【質問と解答】

Q:私は少年系を目指して投稿しているものですが、イマイチうまくいきません。画力が足りない、という理由もあると思うのですが、私の作品は部類分けが難しいよね、と友人にも言われます。

 (1)そこで少年誌と青年誌の大きな違いなどを教えていただきたいで す。よく少年誌にはキャラの心理などを描かず、台詞として表現したほうがいい、といわれますが、そうなのでしょうか??

 (2)また、昔投稿していた雑誌には一発で最終選考に選んでいただいたのですが、いま送っているところはかすりもしません。何度くらい送れば、自分に合っていない(絵柄やストーリー等)と、見切りをつけたほうがいいでしょうか・・??

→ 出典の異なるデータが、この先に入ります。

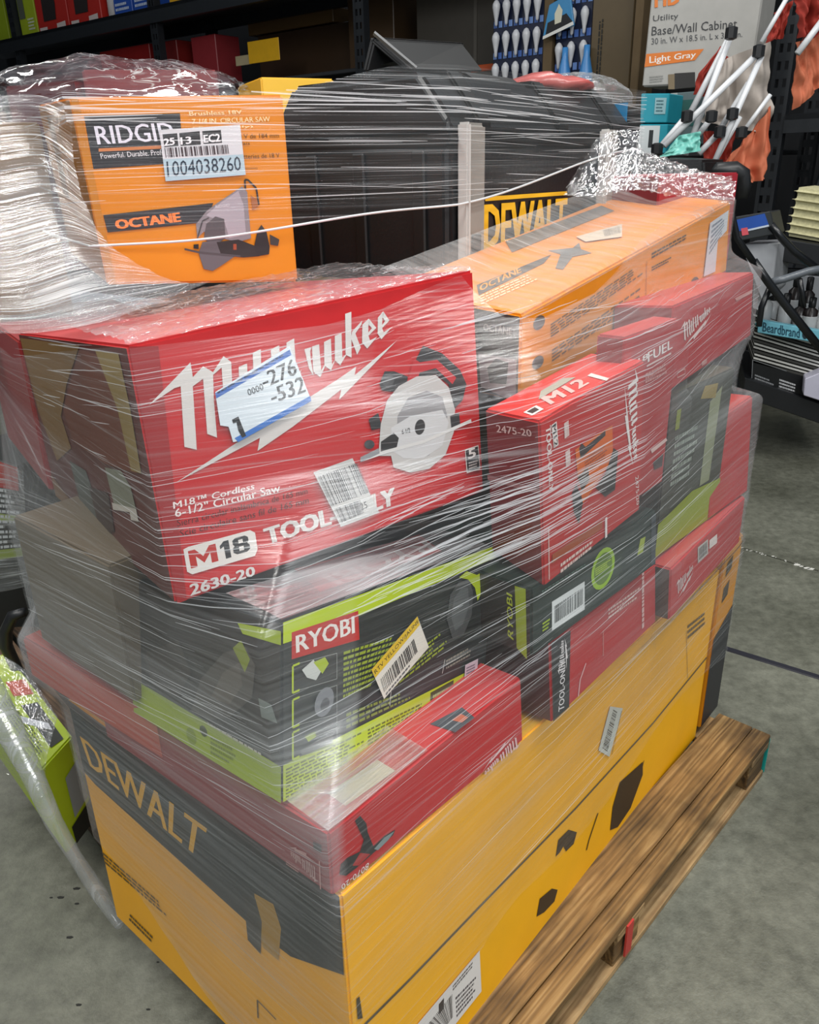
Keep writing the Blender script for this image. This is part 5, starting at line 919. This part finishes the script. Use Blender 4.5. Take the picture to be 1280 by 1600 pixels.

A:(1)今日、一概に少年誌と言っても、青年誌とのボーダー化が進んでいる雑誌もあり、明確な線引きが困難になっています。ですから、青年誌、少年誌というよりも雑誌のカラーによって対象読者(性別や対象年齢、職業等)が異なるというという認識があります。とはいえ、「青年誌」をうたった雑誌と「少年誌」をうたった雑誌とを個々に比較すると、歴然とした印象の差があることもまた事実です。以下に一般的な青年誌、少年誌の違いを列挙してみましょう。あくまで「一般的」な 差であって、例外は数多く存在するということも念頭に置いておいてください。
 ・性表現・暴力表現の制限の差──この点については、どの少年誌に限らず、青年誌と明確な線引きがあります。
 ・キャラクター重視かストーリー重視か──どちらかといえば、少年誌はキャラクター重視、青年誌はストーリー重視の傾向があります。
 ・キャラクター・メイキングの差──少年誌のキャラクターのビジュアルは記号的(キャラクターの特徴の強調、個々のキャラクターの区別化を重視)、青年誌ではよりリアル志向になっています。
 ・主人公の年齢──少年誌では主人公はほとんど10代。感情移入しやすいように、対象読者の年齢に合わせています(実際のメジャー少年誌の読者の平均年齢は20代中盤から30代前半になっていますが)。
 ・題材の差──対象読者層の興味に合わせた題材選択がなされます。少年誌では読者の生活の場である学園物(少年誌のスポーツ物もまた学園物の延長といえる)や空想的な内容のものが好まれ、青年誌では舞台はより社会的になり、リアルな内容が好まれます。
 ・演出方法の差──少年誌ではわかりやすい直接描写が多用され、青年誌では間接描写が多用されます。これにはキャラクターの(精神)年齢の差とも言えます。人間は年齢が高くなると、本音を口にしたりすぐに行動に移したりしなくなりますから。低年齢向けだと、内面(心理)と台詞・行動が一致していますから、内面を描く必要はほとんどありません。対象年齢が少し上がると、キャラクターが行動に移す前に考えたり、内面と台詞・行動の不一致といった少し高度な演出が可能になります。さらに対象年齢が上がると、間接描写によるキャラクター心理描写が可能になります。キャラクターの表情や行動から、その心理を推測するという、より高度な読解力が要求されるわけです。

(2)回数で見切りをつけるというものではありません。自分で雑誌に合っていないのかもしれないと不安を抱いた時には、できれば持ち込みに行って直接批評やアドバイスを受けてみましょう。投稿中の雑誌の他にも気になる雑誌があれば、その機会に訪問して編集部の感触の差を確認してみてはいかがでしょうか。遠方にお住まいでしたら大変でしょうが、状況の機会を効果的に活用すれば、交通費の元は十分取れると思い ます(2006年8月25日の回答参照)。ぜひ検討してみてください。